**WORK TO COMPLETE**
Write the data below out exactly as it stands. Do not include the pictures.

**DATASET SECTION**

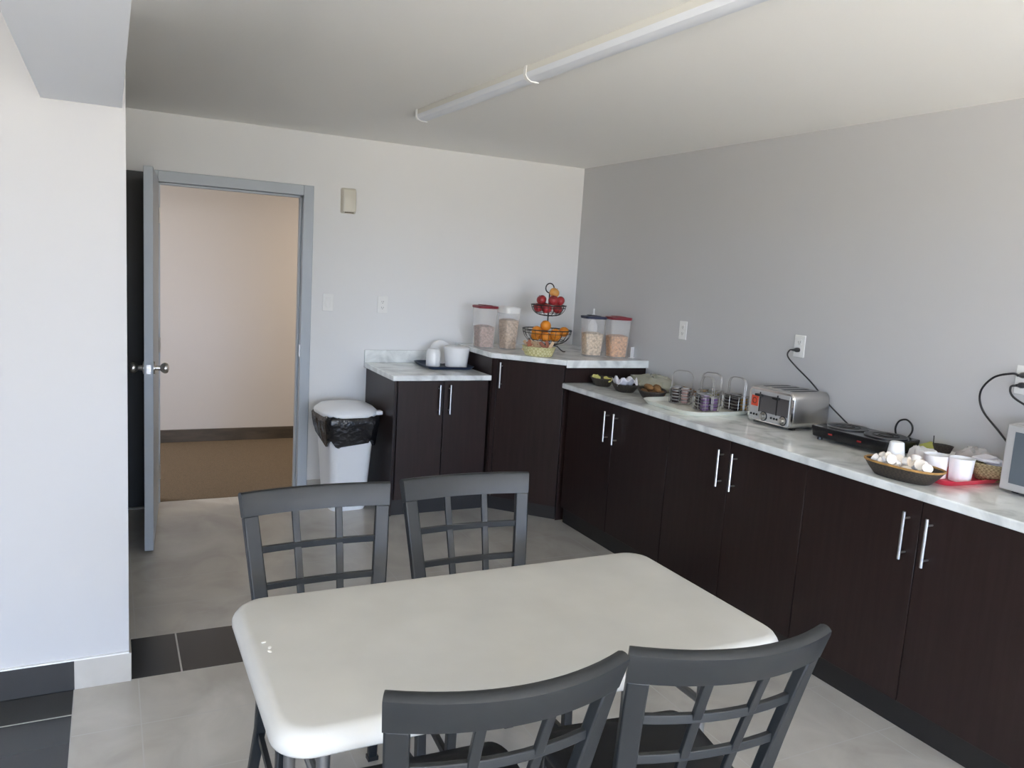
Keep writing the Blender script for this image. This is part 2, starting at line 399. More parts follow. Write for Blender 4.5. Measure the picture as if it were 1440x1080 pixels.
# ------------------------------------------------------------------ kitchen units
def handle(parent, x, y, z0, z1, nrm=(1, 0), off=.032):
    h = MB(); a, b = nrm
    h.tube([(x+a*off, y+b*off, z0), (x+a*off, y+b*off, z1)], .006, 10)
    for z in (z0+.025, z1-.025): h.tube([(x, y, z), (x+a*(off), y+b*(off), z)], .0045, 8)
    return h.build('handle', M['steel'], parent)
CT = .914; TH = .034
# tall-run along the right wall: fronts face -X
def right_unit(y0, y1, label, hz=(.645, .825)):
    t = thing('base_cabinet', label, 'cabinet', (-.31, (y0+y1)/2, 0), 0, 'espresso base cabinets along the grey wall')
    cy = (y0+y1)/2; L0, L1 = y0-cy, y1-cy
    MB().box(-.289, .308, L0+.0002, L1-.0002, .0, CT-TH).build('body', M['espresso'], t)
    MB().box(-.2895, -.2885, L0+.001, L1-.001, .0, .098).build('toe_kick', M['toe'], t)
    for s in (-1, 1):
        a, b = (L0+.003, -.0025) if s < 0 else (.0025, L1-.003)
        d = MB().box(-.312, -.291, a, b, .105, CT-TH-.006).build('door', M['espresso'], t, bevel=.0008, seg=1)
        handle(d, -.312, s*.046, hz[0], hz[1], (-1, 0))
    return t
right_unit(-2.07, -1.03, 'espresso base cabinet in the corner under the bread baskets')
right_unit(-3.00, -2.07, 'espresso base cabinet under the toaster')
right_unit(-4.07, -3.00, 'espresso base cabinet under the red tray and white cup baskets')
right_unit(-5.10, -4.07, 'espresso base cabinet at the right edge below the microwave end')
t = thing('base_cabinet', 'low espresso two-door cabinet by the white bin under the navy tray', 'cabinet', (-1.31, -.31, 0))
MB().box(-.325, .318, -.29, .308, 0, CT-TH).build('body', M['espresso'], t)
MB().box(-.325, .318, -.2915, -.2895, 0, .10).build('toe_kick', M['toe'], t)
MB().box(-.335, -.325, -.312, .308, 0, CT-TH).build('side_panel', M['espresso'], t, bevel=.0015)
for s in (-1, 1):
    a, b = (-.308, -.0025) if s < 0 else (.0025, .312)
    d = MB().box(a, b, -.312, -.291, .105, CT-TH-.006).build('door', M['espresso'], t, bevel=.0015)
    handle(d, s*.036, -.312, .66, .852, (0, -1))
# raised corner cabinet with the diagonal door
HR = 1.0608
xa, ya, xb, yb = -.9885, -.6237, -.6406, -1.0042
dvec = Vector((xb-xa, yb-ya, 0)).normalized(); nvec = Vector((dvec.y, -dvec.x, 0))   # points to the room
if nvec.y > 0: nvec = -nvec
def dp(s, off): p = Vector((xa, ya, 0))+dvec*s+nvec*off; return (p.x, p.y)
DL = (Vector((xb, yb, 0))-Vector((xa, ya, 0))).length
t = thing('corner_cabinet', 'tall espresso corner cabinet with a diagonal door below the fruit', 'cabinet', (0, 0, 0))
MB().prism([(-.976, -.002), (-.002, -.002), (-.002, -.985), (xb+.01, -.985), dp(DL-.015, -.04), dp(.015, -.04), (-.976, ya+.01)], .0, HR-TH).build('body', M['espresso'], t)
MB().prism([dp(.015, -.039), dp(DL-.015, -.039), dp(DL-.015, -.036), dp(.015, -.036)], 0, .085).build('toe_kick', M['toe'], t)
MB().prism([dp(.012, -.036), dp(.040, -.036), dp(.040, -.017), dp(.012, -.017)], .09, HR-TH-.003).build('filler_strip', M['espresso'], t, bevel=.001)
d = MB().prism([dp(.044, -.036), dp(DL-.012, -.036), dp(DL-.012, -.015), dp(.044, -.015)], .09, HR-TH-.006).build('door', M['espresso'], t, bevel=.0015)
hx, hy = dp(.075, -.015); handle(d, hx, hy, .835, 1.005, (nvec.x, nvec.y), .03)
# worktops
t = thing('worktop', 'marbled white worktop with upstand on the low cabinet by the bin', 'worktop', (-1.32, -.33, CT))
MB().box(-.345, .330, -.322, .328, -TH, 0).build('slab', M['worktop'], t, bevel=.004)
MB().box(-.345, .330, .308, .328, .0005, .088).build('upstand', M['worktop'], t, bevel=.003)
t = thing('worktop', 'raised marbled white corner worktop holding the fruit stand', 'worktop', (0, 0, HR))
MB().prism([(xa, -.002), (-.002, -.002), (-.002, yb), (xb, yb), (xa, ya)], -TH, 0).build('slab', M['worktop'], t, bevel=.003)
MB().box(xb+.004, -.002, yb-.006, yb-.0005, -.048, .001).build('front_edge', M['worktop'], t, bevel=.001)
t = thing('worktop', 'long marbled worktop along the grey wall under the toaster', 'worktop', (-.326, -3.05, CT))
MB().box(-.325, .324, -2.06, 2.06, -TH, 0).build('slab', M['worktop'], t, bevel=.005)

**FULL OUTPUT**
Keep writing the Blender script for this image. This is part 2, starting at line 399. More parts follow. Write for Blender 4.5. Measure the picture as if it were 1440x1080 pixels.
# ------------------------------------------------------------------ kitchen units
def handle(parent, x, y, z0, z1, nrm=(1, 0), off=.032):
    h = MB(); a, b = nrm
    h.tube([(x+a*off, y+b*off, z0), (x+a*off, y+b*off, z1)], .006, 10)
    for z in (z0+.025, z1-.025): h.tube([(x, y, z), (x+a*(off), y+b*(off), z)], .0045, 8)
    return h.build('handle', M['steel'], parent)
CT = .914; TH = .034
# tall-run along the right wall: fronts face -X
def right_unit(y0, y1, label, hz=(.645, .825)):
    t = thing('base_cabinet', label, 'cabinet', (-.31, (y0+y1)/2, 0), 0, 'espresso base cabinets along the grey wall')
    cy = (y0+y1)/2; L0, L1 = y0-cy, y1-cy
    MB().box(-.289, .308, L0+.0002, L1-.0002, .0, CT-TH).build('body', M['espresso'], t)
    MB().box(-.2895, -.2885, L0+.001, L1-.001, .0, .098).build('toe_kick', M['toe'], t)
    for s in (-1, 1):
        a, b = (L0+.003, -.0025) if s < 0 else (.0025, L1-.003)
        d = MB().box(-.312, -.291, a, b, .105, CT-TH-.006).build('door', M['espresso'], t, bevel=.0008, seg=1)
        handle(d, -.312, s*.046, hz[0], hz[1], (-1, 0))
    return t
right_unit(-2.07, -1.03, 'espresso base cabinet in the corner under the bread baskets')
right_unit(-3.00, -2.07, 'espresso base cabinet under the toaster')
right_unit(-4.07, -3.00, 'espresso base cabinet under the red tray and white cup baskets')
right_unit(-5.10, -4.07, 'espresso base cabinet at the right edge below the microwave end')
t = thing('base_cabinet', 'low espresso two-door cabinet by the white bin under the navy tray', 'cabinet', (-1.31, -.31, 0))
MB().box(-.325, .318, -.29, .308, 0, CT-TH).build('body', M['espresso'], t)
MB().box(-.325, .318, -.2915, -.2895, 0, .10).build('toe_kick', M['toe'], t)
MB().box(-.335, -.325, -.312, .308, 0, CT-TH).build('side_panel', M['espresso'], t, bevel=.0015)
for s in (-1, 1):
    a, b = (-.308, -.0025) if s < 0 else (.0025, .312)
    d = MB().box(a, b, -.312, -.291, .105, CT-TH-.006).build('door', M['espresso'], t, bevel=.0015)
    handle(d, s*.036, -.312, .66, .852, (0, -1))
# raised corner cabinet with the diagonal door
HR = 1.0608
xa, ya, xb, yb = -.9885, -.6237, -.6406, -1.0042
dvec = Vector((xb-xa, yb-ya, 0)).normalized(); nvec = Vector((dvec.y, -dvec.x, 0))   # points to the room
if nvec.y > 0: nvec = -nvec
def dp(s, off): p = Vector((xa, ya, 0))+dvec*s+nvec*off; return (p.x, p.y)
DL = (Vector((xb, yb, 0))-Vector((xa, ya, 0))).length
t = thing('corner_cabinet', 'tall espresso corner cabinet with a diagonal door below the fruit', 'cabinet', (0, 0, 0))
MB().prism([(-.976, -.002), (-.002, -.002), (-.002, -.985), (xb+.01, -.985), dp(DL-.015, -.04), dp(.015, -.04), (-.976, ya+.01)], .0, HR-TH).build('body', M['espresso'], t)
MB().prism([dp(.015, -.039), dp(DL-.015, -.039), dp(DL-.015, -.036), dp(.015, -.036)], 0, .085).build('toe_kick', M['toe'], t)
MB().prism([dp(.012, -.036), dp(.040, -.036), dp(.040, -.017), dp(.012, -.017)], .09, HR-TH-.003).build('filler_strip', M['espresso'], t, bevel=.001)
d = MB().prism([dp(.044, -.036), dp(DL-.012, -.036), dp(DL-.012, -.015), dp(.044, -.015)], .09, HR-TH-.006).build('door', M['espresso'], t, bevel=.0015)
hx, hy = dp(.075, -.015); handle(d, hx, hy, .835, 1.005, (nvec.x, nvec.y), .03)
# worktops
t = thing('worktop', 'marbled white worktop with upstand on the low cabinet by the bin', 'worktop', (-1.32, -.33, CT))
MB().box(-.345, .330, -.322, .328, -TH, 0).build('slab', M['worktop'], t, bevel=.004)
MB().box(-.345, .330, .308, .328, .0005, .088).build('upstand', M['worktop'], t, bevel=.003)
t = thing('worktop', 'raised marbled white corner worktop holding the fruit stand', 'worktop', (0, 0, HR))
MB().prism([(xa, -.002), (-.002, -.002), (-.002, yb), (xb, yb), (xa, ya)], -TH, 0).build('slab', M['worktop'], t, bevel=.003)
MB().box(xb+.004, -.002, yb-.006, yb-.0005, -.048, .001).build('front_edge', M['worktop'], t, bevel=.001)
t = thing('worktop', 'long marbled worktop along the grey wall under the toaster', 'worktop', (-.326, -3.05, CT))
MB().box(-.325, .324, -2.06, 2.06, -TH, 0).build('slab', M['worktop'], t, bevel=.005)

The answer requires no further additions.